Monday, May 15, 2006

indications

I had a dream last night that a space shuttle dropped out of the sky and landed precariously close to a picnic I was at. Later, all of the recovered items were on tables in a room and I found a cap with photographs of the captain's family inside. The captain was a woman, and there wasn't anything left of her except for that cap.

Then I got to work and found an extremely disturbing email awaiting me.

I also seem to be suffering a recurrence of poison ivy, brought on either by sun or stress (see above).

That's why I asked for jokes, people, so send me an amusing vignette for goodness' sake!

5 Comments:

At 11:56 AM, Anonymous jenica said...

I got no jokes. As soon as I stumble across one as I meander through this hellish day, I will share.

 
At 12:13 PM, Blogger Katy said...

Q. What's the difference between a fish and a guitar?




A. You can't tune a fish!


(get it? tuna fish?)
hahahahah!

 
At 12:15 PM, Blogger ranger said...

It's actually somewhat comforting to know I'm not the only one experiencing today as "hellish".

 
At 3:02 PM, Anonymous Mark said...

So I graduate as a Librarian yesterday (Mother's Day), and to a nice party (with miniature horses) afterwards I wore my "no shit mom, i'm weird" t-shirt. Everyone loves it. Funny, but true.

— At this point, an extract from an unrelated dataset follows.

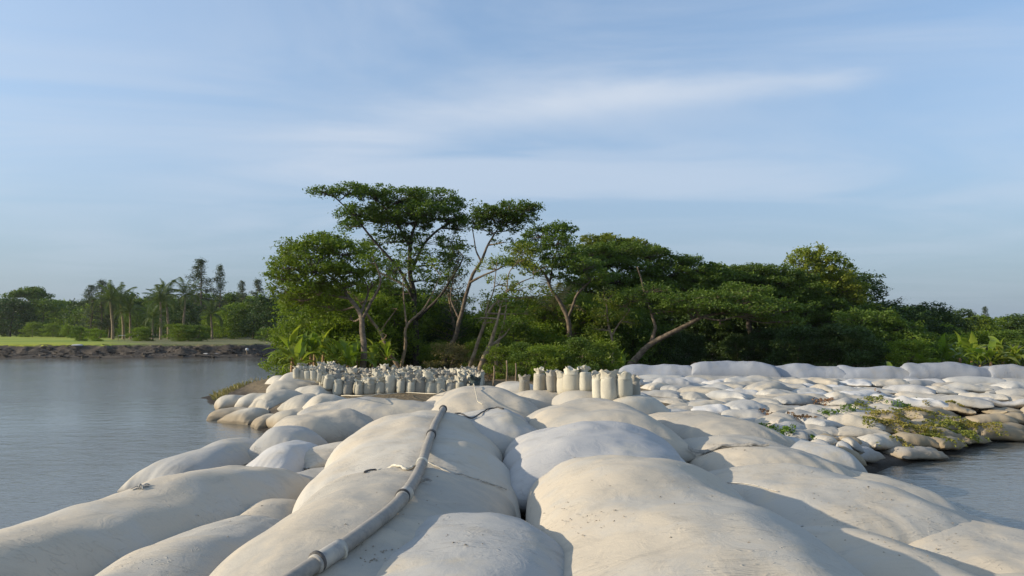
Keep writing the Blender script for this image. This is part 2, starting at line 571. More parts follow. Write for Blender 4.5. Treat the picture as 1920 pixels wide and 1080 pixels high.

As I tell everyone, "mom likes it, and she agrees." I wore it when I picked her up at the airport for my last Mother's Day Graduation, from ISU in 2001.

Can't help you with the posion ivy thing. Haven't had it it years and would like to keep it that way! Now when I was a kid...? I caught poison ivy in N. St. Louis County, MO. In January. In 3 feet of snow. Yep. I was about 12. I had to stand in my dermatologists office, with poison ivy, in January, listening while he called his peers to play 20 questions about "what he had in his office in Jan in the snow?" One of the most humiliating experiences of my (young) life (and still).

Hope you got a laugh at at least one of those. Feel better!

 
At 7:40 AM, Blogger ranger said...

Mark, that sounds like a t-shirt my mom would get a kick out of too. She openly admits she misses my smark aleck-ness (I think she's the only one!). Thanks for the story and the laugh.